勝常寺は大同2年(807)、徳一上人によって開創された東北を代表する古刹である。創建当初の寺院名は定かではないが、中世以後は勝常寺と称している。別称会津中央薬師と呼ばれており、会津仏教の中心的存在の古刹で、創建当時は、七堂伽藍が備わり、盛時には多くの附属建物が建ち並び、十二の坊舎と百余ヶ寺の末寺を有する一大寺院であったと伝えられる。

創建時は、講堂を起点として、南に向って大体等間隔に金堂、中門、南大門の位置が一直線上に立ち並んでいたと思われ、三重の塔跡が中門の外東側にある。その他、経蔵、鐘楼、僧坊等があったと考えられる。

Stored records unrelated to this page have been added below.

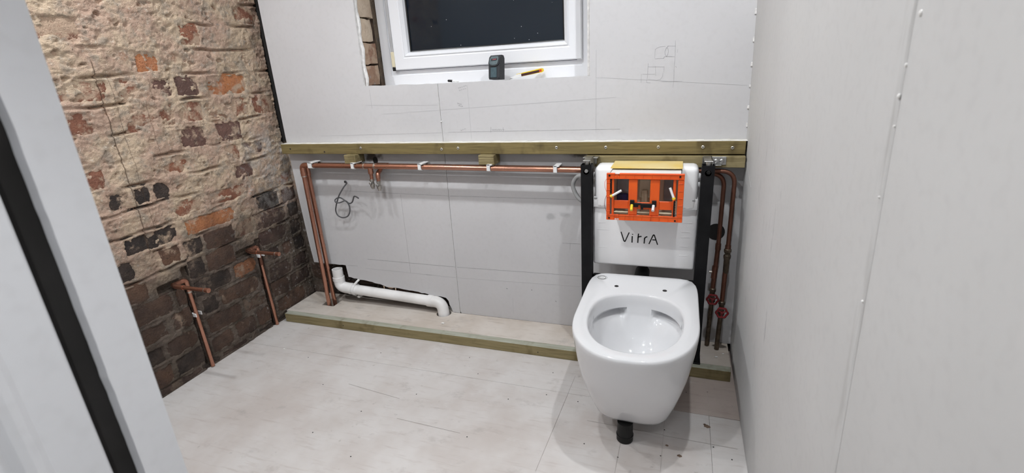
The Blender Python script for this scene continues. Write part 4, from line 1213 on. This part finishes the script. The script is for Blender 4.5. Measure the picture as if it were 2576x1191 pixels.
# two clear fixing rods with yellow tips
for (a, b) in [((-0.215, D0 - 0.012, 0.722), (-0.180, D0 - 0.002, 0.742)), ((-0.009, D0 - 0.012, 0.7185), (-0.024, D0 - 0.002, 0.755))]:
    va, vb = Vector(a), Vector(b)
    rod = MB().tube(T([va + (vb - va) * 0.1, vb]), 0.0042, 12).build('fixing_rod', M_WPLAST, ofo, 40)
    d = (vb - va).normalized()
    MB().tube(T([va - d * 0.001, va + d * 0.006]), 0.0056, 12).build('yellow_tip', M_YELPL, rod, 40)
# thin red wires bowing out on the left
MB().tube(T(smoothpath([(OX0, D0 + 0.004, 0.780), (-0.2365, D0 + 0.002, 0.768), (-0.2365, D0 + 0.002, 0.752), (-0.231, D0 + 0.004, 0.735)], 5)), 0.0007, 5).build('wire', M_ORANGE, ofo)
MB().tube(T(smoothpath([(OX0, D0 + 0.004, 0.722), (-0.2365, D0 + 0.002, 0.705), (-0.237, D0 + 0.002, 0.685), (-0.231, D0 + 0.004, 0.664)], 5)), 0.0007, 5).build('wire', M_RED, ofo)
# cardboard showing in the three lower openings
for (x0, x1) in [(-0.206, -0.158), (-0.1275, -0.087), (-0.0555, -0.0145)]:
    m = MB().box(x0 - ox, x1 - ox, D0 + 0.012 - oy, D0 + 0.05 - oy, 0.6545 - oz, 0.657 - oz, 0.0005)
    m.box(x0 - ox, x1 - ox, D0 + 0.0055 - oy, D0 + 0.0095 - oy, 0.662 - oz, 0.6655 - oz, 0.0006)
    m.build('lower_tray', M_CREAM, ofo)

# grey overflow hose curling out behind the left post
hz = MB().tube(smoothpath([(-0.325, 1.800, 0.735), (-0.345, 1.805, 0.752), (-0.366, 1.812, 0.748), (-0.381, 1.815, 0.728), (-0.384, 1.815, 0.708), (-0.374, 1.812, 0.682), (-0.355, 1.80, 0.662), (-0.325, 1.79, 0.648)], 6), 0.0082, 12).build('grey_hose', M_GREYPL, None, 60)
tag(hz, 'short grey flexible hose looping out behind the left black post', 'hose')

# ================================================================== TOILET PAN
tp = empty('toilet_pan', (-0.1035, 1.40, 0.07))
tag(tp, 'white ceramic wall-hung rimless toilet pan without a seat', 'toilet')
NP = 96
PCX, PCY = -0.1035, 1.40
def outl(hw, fr, bk, nf, nb):
    out = []
    for k in range(NP):
        a = 2 * math.pi * k / NP
        c_, s_ = math.cos(a), math.sin(a)
        if s_ < 0: d, n_ = fr, nf
        else: d, n_ = bk, nb
        r = 1.0 / ((abs(c_) / hw) ** n_ + (abs(s_) / d) ** n_) ** (1 / n_) if (abs(c_) > 1e-9 and abs(s_) > 1e-9) else (hw if abs(s_) <= 1e-9 else d)
        out.append((r * c_, r * s_))
    return out
BKD = 1.7225 - PCY
rings = []
# bottom -> up the outside
LV = [(0.066, 0.100, 1.322), (0.0665, 0.107, 1.311), (0.070, 0.1125, 1.303), (0.085, 0.120, 1.291), (0.115, 0.130, 1.270), (0.15, 0.1415, 1.246), (0.20, 0.156, 1.218), (0.25, 0.169, 1.192), (0.30, 0.179, 1.171), (0.345, 0.186, 1.156), (0.375, 0.1895, 1.148), (0.388, 0.190, 1.146), (0.3945, 0.1885, 1.148), (0.397, 0.185, 1.152)]
for z, hw, fy in LV:
    k = min(1.0, max(0.0, (z - 0.066) / 0.25))
    rings.append([(x, y, z - 0.07) for x, y in outl(hw, PCY - fy, BKD - (0.003 if z > 0.39 else 0), 3.3 - 0.95 * k, 9)])
# across the rim and down inside
IN_HW, IN_F, IN_B = 0.143, PCY - 1.193, 1.560 - PCY
def inn(s, dz, extra=None):
    o = outl(IN_HW * s, IN_F * s, IN_B * s, 2.25, 2.35)
    res = []
    for k, (x, y) in enumerate(o):
        z = 0.397 + dz
        if extra:
            a = 2 * math.pi * k / NP
            e, ez = extra(a)
            r = math.hypot(x, y); x *= (r + e) / r; y *= (r + e) / r; z += ez
        res.append((x, y, z - 0.07))
    return res
def chan(amt, dz=0.0):
    # flush channel tucked under the back half of the rim, interrupted in the middle
    def f(a):
        d = abs((math.degrees(a) - 90 + 180) % 360 - 180)     # degrees from straight back
        k = sstep(15, 21, d) * max(0.0, min(1.0, (78 - d) / 55)) ** 0.8
        return amt * k, dz * k
    return f
rings.append(inn(1.045, 0.0)); rings.append(inn(1.015, -0.002)); rings.append(inn(0.995, -0.008))
rings.append(inn(0.985, -0.030)); rings.append(inn(0.978, -0.050))
rings.append(inn(0.975, -0.0515, chan(0.034, 0.006))); rings.append(inn(0.97, -0.072, chan(0.034)))
rings.append(inn(0.955, -0.082, chan(0.010)))
rings.append(inn(0.90, -0.100)); rings.append(inn(0.80, -0.130)); rings.append(inn(0.66, -0.160)); rings.append(inn(0.50, -0.180)); rings.append(inn(0.36, -0.192))
sump = []
for k, (x, y, z) in enumerate(inn(0.30, -0.20)): sump.append((x, y + 0.01, z))
rings.append(sump)
rings.append([(x * 0.8, y * 0.8 + 0.004, z - 0.045) for x, y, z in sump])
vv = [p for r in rings for p in r]; ff = []
for i in range(len(rings) - 1):
    for k in range(NP):
        j = (k + 1) % NP
        ff.append((i * NP + k, i * NP + j, (i + 1) * NP + j, (i + 1) * NP + k))
ff.append(tuple(reversed(range(NP)))); ff.append(tuple(range((len(rings) - 1) * NP, len(rings) * NP)))
MB().add(vv, ff).build('bowl', M_CER, tp, 50)
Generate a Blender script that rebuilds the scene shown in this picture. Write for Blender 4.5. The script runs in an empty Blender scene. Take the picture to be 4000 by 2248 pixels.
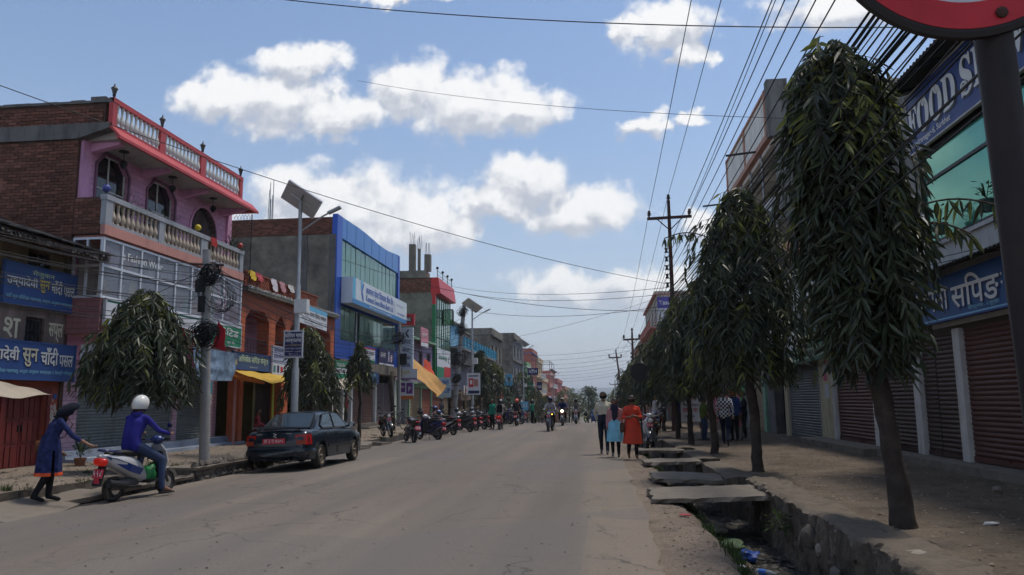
import bpy,bmesh,math,random
import numpy as np
from math import sin,cos,pi,radians,sqrt,atan2,floor,hypot
from mathutils import Vector,Matrix,noise
S=bpy.context.scene
COL=S.collection
RND=random.Random(11)
# ---------------------------------------------------------------- camera
cam=bpy.data.objects.new('camera',bpy.data.cameras.new('camera'))
COL.objects.link(cam)
S.camera=cam
fw=Vector((-0.10854658,0.98328851,0.14615521))
rt=Vector((0.99375195,0.11117201,-0.00989212))
up=Vector((0.02597518,-0.14416827,0.98921221))
cam.matrix_world=Matrix(((rt.x,up.x,-fw.x,0.0),(rt.y,up.y,-fw.y,0.0),(rt.z,up.z,-fw.z,1.55),(0,0,0,1)))
cam.data.sensor_width=36.0
cam.data.lens=27.07
cam.data.clip_start=0.05
cam.data.clip_end=20000
# ---------------------------------------------------------------- sky and sun
SUN_DIR=Vector((0.27,0.22,0.93)).normalized()
SUN_EL=math.asin(SUN_DIR.z)
SUN_AZ=atan2(SUN_DIR.x,SUN_DIR.y)
world=bpy.data.worlds.new('World')
S.world=world
world.use_nodes=True
def make_sky():
 nt=world.node_tree
 nt.nodes.clear()
 N,L=nt.nodes,nt.links
 # cloud cover as a function of the world direction (u = x/y, v = z/y, folded over the whole sky)
 def wn(t,**k):
  n=N.new(t)
  for a,b in k.items():
   setattr(n,a,b)
  return n
 def mth(op,a,b=None,c=None):
  n=wn('ShaderNodeMath',operation=op)
  for i,q in enumerate((a,b,c)):
   if q is None:
    continue
   if isinstance(q,(int,float)):
    n.inputs[i].default_value=q
   else:
    L.new(q,n.inputs[i])
  return n.outputs[0]
 def sstep(val,lo,hi):
  n=wn('ShaderNodeMapRange',interpolation_type='SMOOTHSTEP')
  L.new(val,n.inputs[0])
  n.inputs[1].default_value=lo
  n.inputs[2].default_value=hi
  return n.outputs[0]
 CL=[(-0.525,0.435,0.07,0.042),(-0.442,0.425,0.1,0.055),(-0.348,0.400,0.085,0.035),(-0.408,0.483,0.073,0.031),
(-0.252,0.435,0.058,0.055),(-0.167,0.407,0.1,0.052),(-0.096,0.395,0.065,0.033),(-0.402,0.285,0.085,0.05),
(-0.322,0.255,0.115,0.068),(-0.225,0.24,0.08,0.05),(-0.43,0.225,0.11,0.055),(-0.086,0.293,0.072,0.038),(-0.135,0.268,0.065,0.027),
(-0.02,0.252,0.095,0.034),(0.111,0.499,0.068,0.045),(0.047,0.501,0.03,0.023),(0.136,0.461,0.031,0.023),
(-0.035,0.148,0.085,0.024),(0.046,0.141,0.085,0.032),(0.122,0.372,0.024,0.015),(0.069,0.361,0.031,0.02),
(-0.241,0.575,0.097,0.015),(0.35,0.511,0.129,0.034),(0.156,0.222,0.05,0.024)]
 tc=wn('ShaderNodeTexCoord')
 sp=wn('ShaderNodeSeparateXYZ')
 L.new(tc.outputs['Generated'],sp.inputs[0])
 ay=mth('MAXIMUM',mth('ABSOLUTE',sp.outputs[1]),0.06)
 zz=mth('MAXIMUM',sp.outputs[2],0.0)
 u=mth('SUBTRACT',mth('PINGPONG',mth('ADD',mth('DIVIDE',sp.outputs[0],ay),0.82),1.5),0.82)
 v=mth('PINGPONG',mth('DIVIDE',zz,ay),0.62)
 cb=wn('ShaderNodeCombineXYZ')
 L.new(u,cb.inputs[0])
 L.new(v,cb.inputs[1])
 # warp the lookup so that outlines billow
 nz=wn('ShaderNodeTexNoise',noise_dimensions='2D')
 nz.inputs['Scale'].default_value=17.0
 nz.inputs['Detail'].default_value=3.0
 nz.inputs['Roughness'].default_value=0.58
 L.new(cb.outputs[0],nz.inputs['Vector'])
 wrp=wn('ShaderNodeVectorMath',operation='MULTIPLY_ADD')
 L.new(nz.outputs['Color'],wrp.inputs[0])
 wrp.inputs[1].default_value=(0.075,0.055,0)
 off=wn('ShaderNodeVectorMath',operation='ADD')
 L.new(cb.outputs[0],off.inputs[0])
 off.inputs[1].default_value=(-0.0375,-0.0275,0)
 L.new(off.outputs[0],wrp.inputs[2])
 nz2=wn('ShaderNodeTexNoise',noise_dimensions='2D')
 nz2.inputs['Scale'].default_value=24.0
 nz2.inputs['Detail'].default_value=6.0
 nz2.inputs['Roughness'].default_value=0.56
 L.new(cb.outputs[0],nz2.inputs['Vector'])
 def dist(vec):
  last=None
  for(cu,cv,ru,rv)in CL:
   m=wn('ShaderNodeVectorMath',operation='MULTIPLY_ADD')
   L.new(vec,m.inputs[0])
   m.inputs[1].default_value=(1/ru,1/rv,0)
   m.inputs[2].default_value=(-cu/ru,-cv/rv,0)
   ln=wn('ShaderNodeVectorMath',operation='LENGTH')
   L.new(m.outputs[0],ln.inputs[0])
   last=ln.outputs['Value']if last is None else mth('MINIMUM',last,ln.outputs['Value'])
  return last
 e0=dist(wrp.outputs[0])
 off2=wn('ShaderNodeVectorMath',operation='ADD')
 L.new(wrp.outputs[0],off2.inputs[0])
 off2.inputs[1].default_value=(0.007,0.020,0)
 e1=dist(off2.outputs[0])
 bumps=mth('MULTIPLY_ADD',nz2.outputs['Fac'],1.0,0.58)
 d0=mth('SUBTRACT',bumps,e0)
 d1=mth('SUBTRACT',mth('MULTIPLY_ADD',nz2.outputs['Fac'],-0.9,1.02),e1)
 cover=sstep(d0,-0.12,0.46)
 hi_=mth('SUBTRACT',d0,d1)
 lit=sstep(hi_,0.0,0.95)
 # clouds melt into the haze near the horizon
 fade=sstep(sp.outputs[2],0.03,0.17)
 cover=mth('MULTIPLY',cover,fade)
 cover=mth('MULTIPLY',cover,0.96)
 sky=wn('ShaderNodeTexSky',sky_type='NISHITA')
 sky.sun_disc=False
 sky.sun_elevation=SUN_EL
 sky.sun_rotation=SUN_AZ
 sky.altitude=700
 sky.air_density=1.25
 sky.dust_density=2.2
 sky.ozone_density=1.6
 gain=wn('ShaderNodeVectorMath',operation='MULTIPLY')
 L.new(sky.outputs[0],gain.inputs[0])
 gain.inputs[1].default_value=SKY_GAIN
 cc=wn('ShaderNodeMix',data_type='RGBA')
 L.new(lit,cc.inputs[0])
 cc.inputs[6].default_value=CLOUD_DARK
 cc.inputs[7].default_value=CLOUD_LIT
 # thin veil of high haze, even all round
 vz=mth('POWER',mth('SUBTRACT',1.0,zz),4.6)
 veil=wn('ShaderNodeMix',data_type='RGBA')
 L.new(mth('MULTIPLY',vz,0.95),veil.inputs[0])
 L.new(gain.outputs[0],veil.inputs[6])
 veil.inputs[7].default_value=VEIL
 mx=wn('ShaderNodeMix',data_type='RGBA')
 L.new(cover,mx.inputs[0])
 L.new(veil.outputs[2],mx.inputs[6])
 L.new(cc.outputs[2],mx.inputs[7])
 bg=wn('ShaderNodeBackground')
 bg.inputs[1].default_value=0.13
 L.new(mx.outputs[2],bg.inputs[0])
 out=wn('ShaderNodeOutputWorld')
 L.new(bg.outputs[0],out.inputs[0])
HAZE=0.00028
SKY_GAIN=(0.66,0.73,0.80)
CLOUD_DARK=(3.2,3.4,3.85,1)
CLOUD_LIT=(5.9,5.9,5.9,1)
VEIL=(3.4,3.6,4.1,1)
make_sky()
world.cycles.sampling_method='MANUAL'
world.cycles.sample_map_resolution=512
sun=bpy.data.objects.new('sun',bpy.data.lights.new('sun','SUN'))
COL.objects.link(sun)
sun.data.energy=2.1
sun.data.angle=radians(9)
sun.data.color=(1.0,0.93,0.82)
sun.rotation_euler=SUN_DIR.to_track_quat('Z','Y').to_euler()
sun.location=(0,0,60)
S.view_settings.view_transform='Standard'
S.view_settings.look='None'
S.view_settings.gamma=1.0
S.view_settings.exposure=0.42
S.cycles.max_bounces=8
S.cycles.diffuse_bounces=4
S.cycles.glossy_bounces=2
S.cycles.transmission_bounces=4
S.cycles.transparent_max_bounces=8
S.cycles.volume_bounces=0
S.cycles.debug_use_spatial_splits=True
S.cycles.adaptive_threshold=0.03
S.cycles.use_denoising=True
S.cycles.sample_clamp_indirect=6.0
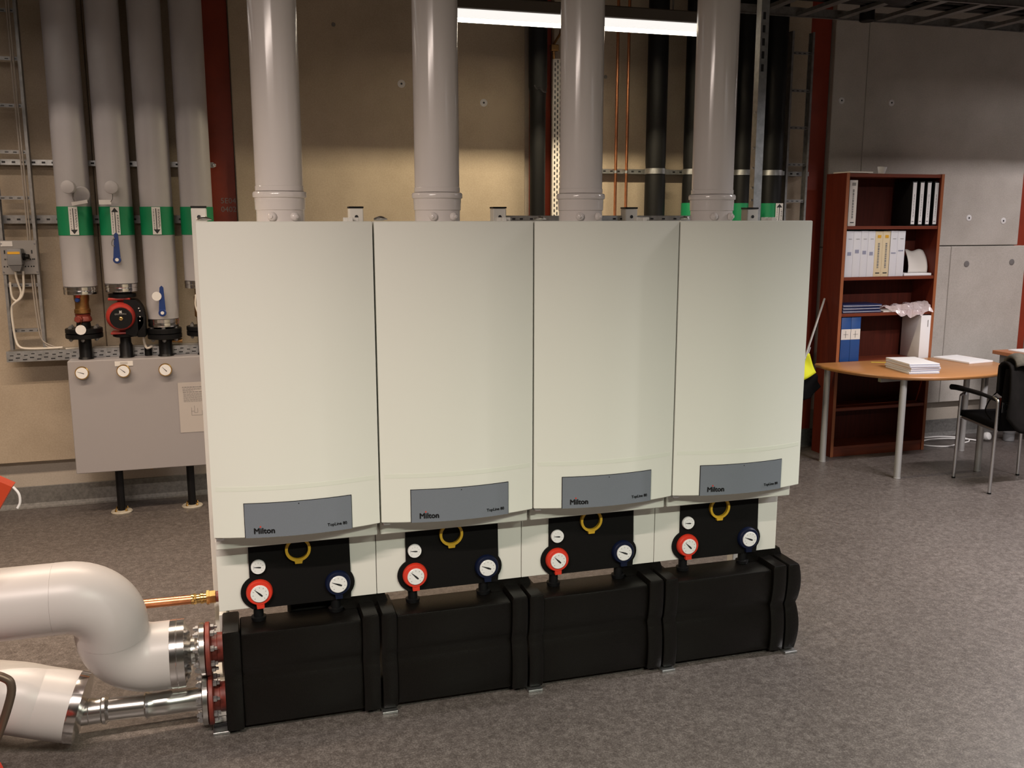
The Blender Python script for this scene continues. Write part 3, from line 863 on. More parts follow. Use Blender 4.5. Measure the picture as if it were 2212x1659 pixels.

本坊は現本坊の区画内に、南向に建てられており、中門の前の路を通り本坊へ達したと考えられ、東大寺に似た伽藍配置であった。

応永5年(1398)に火災により焼失し、室町時代初期に、葦名氏重臣の富田祐持により再建された。現在残る薬師堂はこのときのもので、寄棟、銅板葺、5間四面、四柱造りで、国の重要文化財に指定されている。天正17年(1589)、伊達政宗の会津侵攻の際に、講堂(現薬師堂)以外は兵火で焼失したが、講堂が焼失を免れた事もあり、現在国宝に指定されている本尊薬師三尊像をはじめ、多くの仏像や寺宝が残り現在に伝えられている。

この勝常寺には、現在も念佛踊りが伝えられており、「会津念佛踊り」と云われ、空也上人(900~970)の頃から始まり、一遍上人(1239~1289)の頃に盛んになった。踊りは念佛を唱えながら、手を舞い足を踏む踊りを信仰と供養に導き、併せて天下泰平と五穀豊穣を祈願するものとされる。